I need help with a physics problem on projectile motion

[Swanny]

Hello all,

I'm doing a physics assignment right now. I'm done with all the other problems, but this one has me stuck. Here it goes: On ground level, what is the maximum range of a cannon with a muzzle velocity of 336 m/s?

I know this must have something to do with finding the best angle of elevation for the cannon. I can just see the graph on a graphing calculator, but I don't have one at home. Can someone tell me how to solve this longhand?


Thanks,
Swan

 

[Coolkid]

Bump for ya 🙂

 

[networkman]

High school was a LONG time ago for me, but I might be able to help a little bit.

Combining my high school physics and my two seasons on the shotput team, the best angle for horizontal range is usually under 45 degrees and more than 26 degrees. If I remember correctly, the coach always wanted 35 to 40 degrees, so assuming the laws of physics are roughly the same for a cannon, I'd try in that range first. 🙂

I'd be interested to hear the answer too.

 

[Legendary]

Since I'm assuming this is a frictionless environment, to get maximum range you want to fire at 45 degrees, so you'll have the best combination of hangtime and forward velocity.
To solve, you need to find out how long the projectile will stay in the air if the initial y velocity is 336 * sin(45). After you get that time, multiply it by the x velocity (336 * cos(45)) to get the max range.

 

[Antoneo]

Or you can use range = ((vi^2) * sin(2*theta))/g

Thus you'll see that sin (2*45) = 1 will provide the maximum value for range.

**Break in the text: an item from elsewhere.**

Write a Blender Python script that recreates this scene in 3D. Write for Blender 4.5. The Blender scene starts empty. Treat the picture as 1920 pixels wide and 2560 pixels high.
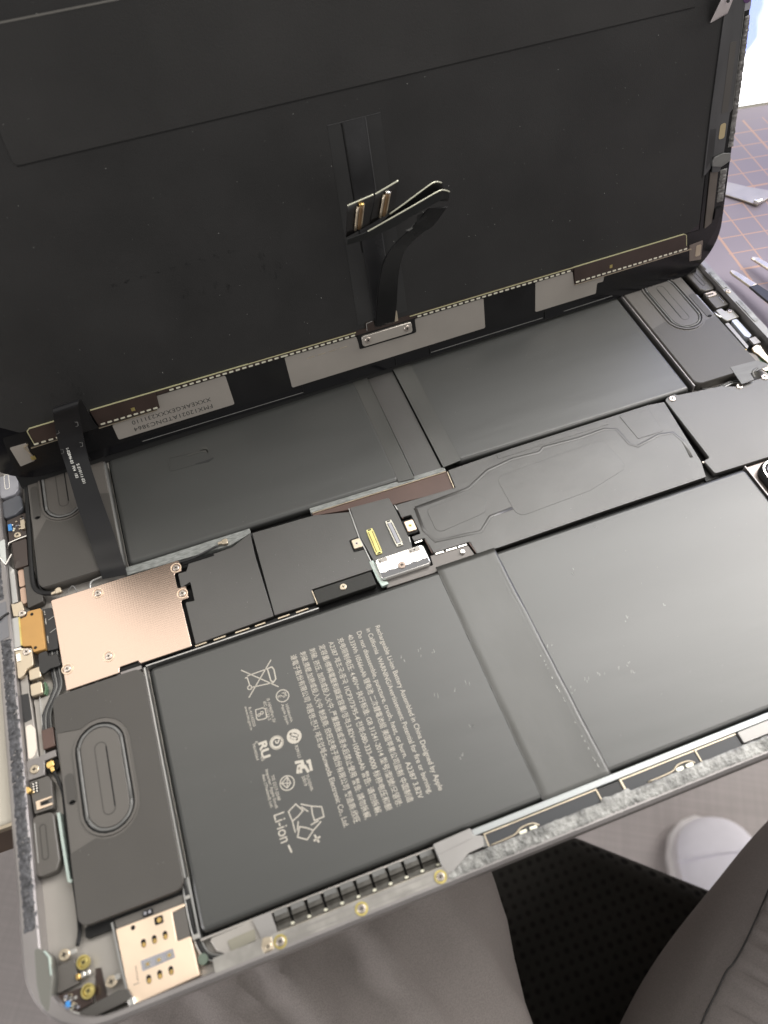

I've tried both my method and the regular solve for time and plug back into s(xcomponent) = V(xcomponent) *t and both were equal.

 

[mugs]

Alright, it's been like 5 years since high school physics, but... this is what I've come up with. No idea if it's right.

I think you have to break your initial velocity vector into its component parts... so
336^2 = (h-velocity)^2 + (v-velocity)^2 OR
112896 = (h-velocity)^2 + (v-velocity)^2

When the cannon ball hits the ground again, its horizontal velocity will be the negative of its initial horizontal velocity:
(v-velocity) - 9.8t = -(v-velocity) OR
2(v-velocity) = 9.8t

The distance travelled, which you want to maximize, is a function of your initial horizontal velocity:
d = (h-velocity)*t


Now if you solve the vertical velocity equation for t, and substitute that for t in the horizontal velocity equation, you'd get:
d = ((h-velocity)*(v-velocity)) / 4.9

To maximize d, h-velocity and v-velocity would have to be the same, right? So the ideal angle would be 45 degrees.

Don't trust me on that though, I could be totally wrong. I used to be good at math...

Edit: ok fine, I tried doing it without sines because I didn't have a calculator. 🙂 I got the right answer though!